そこには、現道からもよく見える落石覆いが未だ、道を守り立ちつくしている。
写真奥には葉を落とした街路樹と、現道とを隔てるフェンス、現道を走る自動車などが写っている。
ちなみに現道から落石覆いは、この様に見える。
このおかげで、歴史ある坑門の姿は隠され、興味のある人の目も遠ざけている可能性がある。
とはいえ、この落石覆いがなければ、いつか坑門が土砂で埋もれてしまうのだろうが。
青森側から、浅虫側を通視する。
天井の白化は、青森側で特に進んでいる。
こうしてみると、幅は2車線を確保できるものであるが、天井は決して高いとは言えず、これ以外に迂回路のない道としてははなはだ支障が大きかっただろう。
実際に、昭和50年頃にはまだ東北自動車道が全通していなかったし、みちのく有料道路も無いし、冬期間となれば青森と八戸方向を結ぶ道は、たったこの隧道一つだった訳で。
そこにきて、この幅6m、高さ4.5mの隧道というのは…、まあ、日本中どこでも交通事情の悪かった時代だが。
青森側の坑門には浅虫側のような扉はなく封鎖されていないかと思われたが、坑門から30mほど進んだ場所で、頑丈なフェンスが施錠された扉と共に、私の行く手を阻んだ。
その先にも、現道に沿った町道として久栗坂付近まで旧道敷きは存在する。
このフェンスは、道路上のみならず、坑門からここまでの現道との間も完全にシャットアウトしているので、本隧道はどちら側からも侵入できないことになる。
実質は、青森側の坑門の封鎖が突破されている訳だが。
そして、このフェンスも徒歩であれば突破できないものでもないが。
フェンスから振り返る坑門。
すぐ脇では現道の喧噪が、潮騒も掻き消すほどに響いている。
風情もなにもないが、まさか鉄道の廃隧道などに役目を追われてしまった無念(?)さを考えれば、引き続き街道の喧噪と共に居続けられることも、慰みになるのだろうか。
栗子などは、そう考えると、寂し過ぎる。
落石覆いの上には、浅虫側同様、巨大な扁額が現存する。
ただし、日焼けした上に、上部の錆びた落石防止フェンスからしみだした茶色が坑門上部を汚しており、扁額もかなり、痛んでいる。
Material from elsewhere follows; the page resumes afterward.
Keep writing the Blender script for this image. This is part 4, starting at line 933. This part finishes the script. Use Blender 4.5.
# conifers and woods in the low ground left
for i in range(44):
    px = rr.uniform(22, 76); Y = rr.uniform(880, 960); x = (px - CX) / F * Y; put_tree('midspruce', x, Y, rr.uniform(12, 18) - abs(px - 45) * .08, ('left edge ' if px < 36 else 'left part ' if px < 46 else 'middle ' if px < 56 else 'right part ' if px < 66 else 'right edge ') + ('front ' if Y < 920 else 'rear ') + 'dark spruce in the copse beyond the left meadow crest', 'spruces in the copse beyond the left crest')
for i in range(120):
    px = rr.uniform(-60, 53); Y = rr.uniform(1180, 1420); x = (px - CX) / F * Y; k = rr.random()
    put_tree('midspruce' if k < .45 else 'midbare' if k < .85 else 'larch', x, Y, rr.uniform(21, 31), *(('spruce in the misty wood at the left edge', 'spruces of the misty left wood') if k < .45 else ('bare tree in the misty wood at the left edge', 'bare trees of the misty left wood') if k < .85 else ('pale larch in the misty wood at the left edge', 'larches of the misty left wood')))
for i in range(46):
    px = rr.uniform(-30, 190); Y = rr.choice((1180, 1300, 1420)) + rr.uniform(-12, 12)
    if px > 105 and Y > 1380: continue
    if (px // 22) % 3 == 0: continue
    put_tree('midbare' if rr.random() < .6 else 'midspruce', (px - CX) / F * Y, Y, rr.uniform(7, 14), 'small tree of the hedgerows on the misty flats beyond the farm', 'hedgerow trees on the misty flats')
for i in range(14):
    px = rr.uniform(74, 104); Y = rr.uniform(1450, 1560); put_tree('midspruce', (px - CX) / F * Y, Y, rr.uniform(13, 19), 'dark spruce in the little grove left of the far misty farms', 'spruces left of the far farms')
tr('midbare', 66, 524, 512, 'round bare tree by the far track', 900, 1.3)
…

最後に、まだ見ぬ明治の隧道を求め、坑門によじ登り、辺りの岩盤を探索した。
残念ながら、それらしい痕跡や、道形は見つけられなかった。
地形的にも、道が存在できるような傾斜は存在せず、もっと別の場所に存在していたのか、或いは、旧隧道や、旧鉄道隧道(現国道トンネル)に姿を変えてしまったのだろうか。
謎を残しつつ、善知鳥崎をこえた3代を後にした。